The act of walking is so simple, and again part of the exploration of movement recurrent in your earlier films…
JL: In my previous films such as Good and Evil, I also mention a simple action, observing a human moving in space. It’s an eternal theme. I felt that walking was a gift, but after the earthquake, it’s a new challenge. Even today, I’m struggling with it, although I just had an operation and I feel much better.

Jacmel in Haiti was your home. How was the experience for you to loose everything in the earthquake?
JL: I’ve been fascinated by Haiti since 1981, when I went there for my film The Foreign Correspondent. I went back several times and ultimately decided to settle there in 1991 as I love the country, the people, Haitian art, and have many friends. I was trying to overcome my depression and as soon as I moved there I got a new sense of life. 

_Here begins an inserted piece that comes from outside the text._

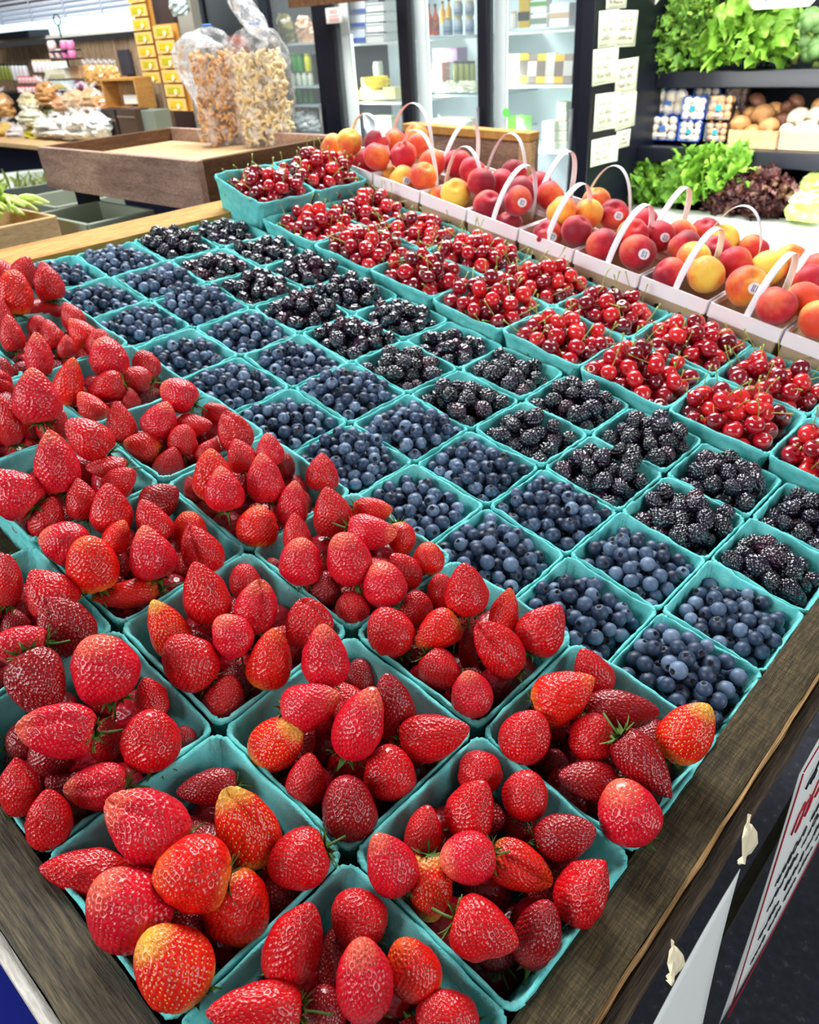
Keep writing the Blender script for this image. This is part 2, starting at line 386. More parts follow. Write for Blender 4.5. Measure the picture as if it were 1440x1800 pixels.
# ------------------------------------------------------------------ the table (frame: table coordinates)
TX0, TX1, TY0, TY1 = -1.20, 0.012, -0.425, 0.985
tb = empty('display_table', mat=TM4.copy())
tag(tb, 'big sloping wooden display table holding all the teal berry baskets and peach cartons', 'table')
ZB = -.079
mb = MB(); mb.box(((TX0 + TX1) / 2, (TY0 + TY1) / 2, ZB - .012), (TX1 - TX0 + .02, TY1 - TY0 + .02, .02)); mb.obj('table_deck', W_rim, tb, smooth=False)
def board(name, x0, x1, y0, y1, z0, z1, mat, nseg=60, axis=1, wob=.0004, parent=tb):
    """rim board with a worn, slightly wavy top"""
    n = nseg; Pg = np.zeros((n, 8, 3))
    b = .0015
    prof = [(0, 0), (0, 1), (.12, 1.0), (.35, 1), (.65, 1), (.88, 1), (1, 1), (1, 0)]
    for i in range(n):
        t = i / (n - 1)
        for j, (a, h) in enumerate(prof):
            zz = z0 + (z1 - z0) * h + (-b if (j in (1, 6)) else 0)
            s = wob * math.sin(t * 61 + j * 2.1) + wob * .8 * math.sin(t * 137 + j)
            if axis == 1: Pg[i, j] = (x0 + (x1 - x0) * a + (s if j > 5 or j < 2 else 0), y0 + (y1 - y0) * t, zz + s * .5)
            else: Pg[i, j] = (x0 + (x1 - x0) * t, y0 + (y1 - y0) * a + (s if j > 5 or j < 2 else 0), zz + s * .5)
    m = MB(); m.grid(Pg, closed=True); m.f.append(tuple(range(8))[::-1]); m.m.append(0); m.f.append(tuple((n - 1) * 8 + q for q in range(8))); m.m.append(0)
    return m.obj(name, mat, parent, smooth=False)
board('side_rail', -.0015, .0335, TY0 - .034, TY1 + .03, -.13, -.002, W_rim)
board('worn_edge', .0336, .0368, TY0 - .034, TY1 + .03, -.016, -.0032, W_worn, wob=.0007)
board('outer_board', .0370, .0495, TY0 - .034, TY1 + .03, -.13, -.012, W_rimd)
board('front_rail', TX0 - .06, TX1, TY0 - .034, TY0 + .0035, -.13, -.002, W_rimx, axis=0)
mb = MB(); mb.box(((TX0 + TX1) / 2 - .02, TY0 - .0385, -.05), (TX1 - TX0 + .12, .008, .085)); o = mb.obj('lit_edge_strip', W_pale, tb, smooth=False); o['label'] = 'outer face along the near edge, coloured pale as if lit'
board('far_rail', TX0 - .065, TX0 - .002, TY0 - .034, TY1 + .03, -.13, -.018, W_tan, wob=.0004)
board('back_rail', TX0 - .06, TX1 - .01, TY1 + .001, TY1 + .035, -.13, -.03, W_tan, axis=0, wob=.0004)
for (lx, ly) in ((TX1 - .02, TY0 + .03), (TX1 - .02, TY1 - .03), (TX0 + .03, TY0 + .03), (TX0 + .03, TY1 - .03)):
    pw = T((lx, ly, -.1)); h = pw[2] + .85
    m = MB(); m.box((0, 0, 0), (.07, .07, h)); lg = m.obj('leg', W_rim, None, smooth=False)
    lg.parent = tb; lg.matrix_parent_inverse = Matrix.Identity(4)
    lg.matrix_local = TM4.inverted() @ Matrix.Translation((pw[0], pw[1], -.85 + h / 2))
m = MB(); m.box((-.02, .27, -.3), (.012, 1.35, .03)); 
o = m.obj('lower_brace', wood('grey_brace', srgb(60, 58, 48), srgb(96, 92, 74), 1), None, smooth=False); o.parent = tb; o.matrix_local = TM4.inverted() @ Matrix.Translation((.02, 0, -.22))
# splinters on the rail side
def chip(name, u, v, s, label):
    p = onX(u, v, .055); r = np.random.RandomState(int(u)); m = MB()
    n = 7; Pg = np.zeros((n, 4, 3))
    for i in range(n):
        t = i / (n - 1); wd = s * .35 * math.sin(PI * min(1, t * 1.05 + .05)) + .0004
        c = np.array([.004 * math.sin(t * 5) + .002, (t - .5) * s * .5, (t - .5) * s])
        for j in range(4): Pg[i, j] = c + np.array([.0012 * math.sin(j * 2 + t * 7), (j / 3 - .5) * wd * 2, .0015 * r.normal()])
    m.grid(Pg); o = m.obj(name, P(222, 208, 176, .7), smooth=False, loc=tuple(p), solid=.0008); return tag(o, label, 'wood splinter', 'splinters on the table rail')
chip('wood_splinter', 1308, 1475, .03, 'larger pale curled wood splinter sticking out of the rail beside the signs')
chip('wood_splinter', 1178, 1688, .02, 'small pale curled wood splinter low on the dark rail near the photo bottom')

# ------------------------------------------------------------------ pulp baskets
def rsq(hw, r, n=10):
    pts = []
    for cx, cy, a0 in ((hw - r, hw - r, 0), (-(hw - r), hw - r, PI / 2), (-(hw - r), -(hw - r), PI), (hw - r, -(hw - r), 1.5 * PI)):
        for i in range(n + 1):
            a = a0 + (PI / 2) * i / n; pts.append((cx + r * math.cos(a), cy + r * math.sin(a)))
        # straight part
        nx = (cx, cy)
    # insert side points
    out = []
    for i in range(len(pts)):
        p, q = pts[i], pts[(i + 1) % len(pts)]; out.append(p)
        d = math.dist(p, q)
        if d > hw * .4:
            for k in range(1, 12): out.append((p[0] + (q[0] - p[0]) * k / 12, p[1] + (q[1] - p[1]) * k / 12))
    return np.array(out)
def basket_mesh(name, size, depth, seed):
    r = np.random.RandomState(seed); hw = size / 2 - .0004; th = .0021
    lv = [(-depth, .80, 1), (-depth * .8, .835, 1), (-depth * .5, .89, 1), (-depth * .2, .945, 1), (-.008, .972, 1), (-.0045, 1.0, 1), (-.0005, 1.0, 1), (.0002, .988, 1)]
    inn = [(-.0003, .958, 0), (-.004, .945, 0), (-depth * .2, .915, 0), (-depth * .5, .86, 0), (-depth * .8, .805, 0), (-depth + .003, .765, 0), (-depth + .0025, .60, 0), (-depth + .0025, .3, 0), (-depth + .0025, .02, 0)]
    rings = []
    base = rsq(1.0, .16)
    nr = len(base); ang = np.arctan2(base[:, 1], base[:, 0])
    rimz = .0011 * np.sin(ang * 3 + r.uniform(0, 6)) + .0009 * np.sin(ang * 7 + r.uniform(0, 6)) + r.normal(0, .0005, nr)
    bow = 1 + (.010 * np.sin(ang * 2 + r.uniform(0, 6)))[:, None] * 0
    for (z, s, o) in lv + inn:
        rr = r.normal(0, .0004 if z > -.006 else .0005, (nr, 2))
        rib = .0012 * np.maximum(0, np.cos(ang * 24)) * (1 if -depth * .9 < z < -.008 else 0)
        xy = base * hw * s; ln = np.linalg.norm(xy, axis=1)[:, None] + 1e-9
        xy = xy - xy / ln * rib[:, None] + rr * (1 if s > .4 else 0)
        zz = z + (rimz if z > -.02 else rimz * .3)
        if z <= -depth + .004: zz = np.full(nr, z)
        rings.append(np.concatenate([xy, zz[:, None]], 1))
    Pg = np.array(rings); m = MB(); m.grid(Pg, closed=True)
    m.f.append(tuple(range(nr))[::-1]); m.m.append(0); m.f.append(tuple((len(rings) - 1) * nr + q for q in range(nr))); m.m.append(0)
    return m.mesh(name, M_pulp)
QM = [basket_mesh('quart_basket', .139, .076, 100 + k) for k in range(4)]
PM = [basket_mesh('pint_basket', .1055, .060, 200 + k) for k in range(4)]
ORD = ['rightmost', 'second', 'third', 'fourth', 'fifth', 'sixth', 'seventh', 'eighth', 'ninth', 'tenth', 'eleventh', 'twelfth']
def nth(k): return ORD[k] if k == 0 else ORD[k] + '-from-right'
BASKETS = []     # dict(kind,row,k,cx,cy,z,half,depth,desc)
def put_basket(meshes, cx, cy, z, kind, row, k, desc, label, group, rz=0, tilt=(0, 0)):
    o = bpy.data.objects.new('berry_basket', meshes[(k * 3 + row) % len(meshes)]); COL.objects.link(o)
    o.matrix_world = TM4 @ Matrix.Translation((cx, cy, z)) @ Euler((tilt[0], tilt[1], rz + (k % 4) * PI / 2)).to_matrix().to_4x4()
    tag(o, label, 'basket', group)
    BASKETS.append(dict(kind=kind, row=row, k=k, cx=cx, cy=cy, z=z, desc=desc)); return o
q = .14
SROW = {0: 'far strawberry row', 1: 'middle strawberry row', 2: 'near strawberry row'}
for row in range(3):
    for k in range([8, 7, 5][row]):
        cx, cy = -(k + .5) * q, -(row + .5) * q
        u, v, d = proj(T((cx, cy, 0)))
        if u < -130 or d < .05 or v > 2050: continue
        desc = '%s basket, %s' % (nth(k), SROW[row])
        put_basket(QM, cx + RS.normal(0, .0004), cy + RS.normal(0, .0004), RS.uniform(-.001, .002), 'straw', row, k, desc, 'teal pulp basket of strawberries, ' + desc.replace(' basket,', ' in'), 'teal strawberry baskets', RS.normal(0, .004))
pp = .1055
for row in range(4):
    fr = 'blueberr' if row < 2 else 'blackberr'
    nm = ['near blueberry row', 'far blueberry row', 'near blackberry row', 'far blackberry row'][row]
    for k in range(11):
        cx, cy = -(k + .5) * (pp + .0014), (row + .5) * .1062
        u, v, d = proj(T((cx, cy, 0)))
        if u > 1540 or u < -60: continue
        desc = '%s basket, %s' % (nth(k), nm)
        put_basket(PM, cx + RS.normal(0, .0005), cy + RS.normal(0, .0005), RS.uniform(-.018, -.015) , 'blue' if row < 2 else 'black', row, k, desc, 'small teal pulp basket of %sies, ' % fr + desc.replace(' basket,', ' in'), 'small teal %sy baskets' % fr, RS.normal(0, .01))
for row in range(2):
    nm = ['near cherry row', 'far cherry row'][row]
    for k in range(9):
        cx, cy = -(k + .5) * .1378, .430 + (row + .5) * .139
        u, v, d = proj(T((cx, cy, 0)))
        if u > 1560: continue
        desc = '%s basket, %s' % (nth(k), nm)
        lift = .0 if k < 8 else .034
        put_basket(QM, cx + RS.normal(0, .0006), cy + RS.normal(0, .0006), RS.uniform(-.002, .001) + lift, 'cherry', row, k, desc, 'teal pulp basket of cherries, ' + desc.replace(' basket,', ' in'), 'teal cherry baskets', RS.normal(0, .008), (0, .12 if k == 8 else 0))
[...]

On January 12, 2010 when the earthquake hit and destroyed my house, I was there with three friends, working on the editing of Erotic Man. I was upstairs and it was a shocking experience. Somehow in my mind and in my heart, I’m still in my house.  This is why it was so painful to be forced to leave. 

What does home mean to you?
JL: In the film, I say: a house is more than a thing. It’s an atmosphere, a space where you feel at home, where you have daily rituals.

The second part of the film is dedicated to your ’Fitzcarraldo’ grand dream of physically framing a piece of the jungle in Laos. Where did this desire come from?
JL: I’ve always been attracted to rivers and forests. Rivers represent something deep in life, in my imagination. And jungles are the most chaotic and crazy natural elements in the world, and I liked the idea of penetrating it. I’ve been in jungles in Brazil, for my film Moments of Play. So it’s also a kind of coming back to the same elements, part of my filmic testament, the same way that I come back to Ole Ritter [cyclist champion]. I’ve always experimented with film language. I like to go back to the roots, where language comes from, where people and places come from. 

Testimony is also about legacy. What do you feel you are leaving behind as an artist and to your children?
JL: I want to leave a certain sensitivity. I’m proud that all my children are involved in an artistic activity. Hopefully, I have passed to them my thirst for knowledge, my curiosity, the anthropological side of me. 

How was the experience of making this intimate film with your close collaborations editor/cameraman Tómas Gislason, and editor Jacob Thuesen?
JL: Both are amazing. Unlike many filmmakers, I’m not present in the editing room. I just deliver my work so editing is a long and creative process. Tómas and Jacob are secretive, but we exchange ideas. The film was not based on a script; we just found a way to tell the story, in a poetic way. 

What role has filmmaking played in your life?
JL: It’s a difficult question to answer. I’ve always split my time between writing and filming since the 1960s. I never thought I had to choose between poetry and filmmaking. For me these are two sides of the same coin. 

Is art essential to be closer to eternity - to God?
JL:  It’s rare that I express myself about religion, but I do in this film. The idea of moving on, having a space in the world is also about trying to be eternal.

Is there one particular film in your body of work that is your favourite?
JL: I love Motion Picture, about tennis champion Torben Ulrich, one of my early and most meaningful films. I did it with no money at all, with a handheld camera and it was edited in a primitive way. It was a very simple and perhaps the purest way of making a film. I feel it’s perhaps my best film ever.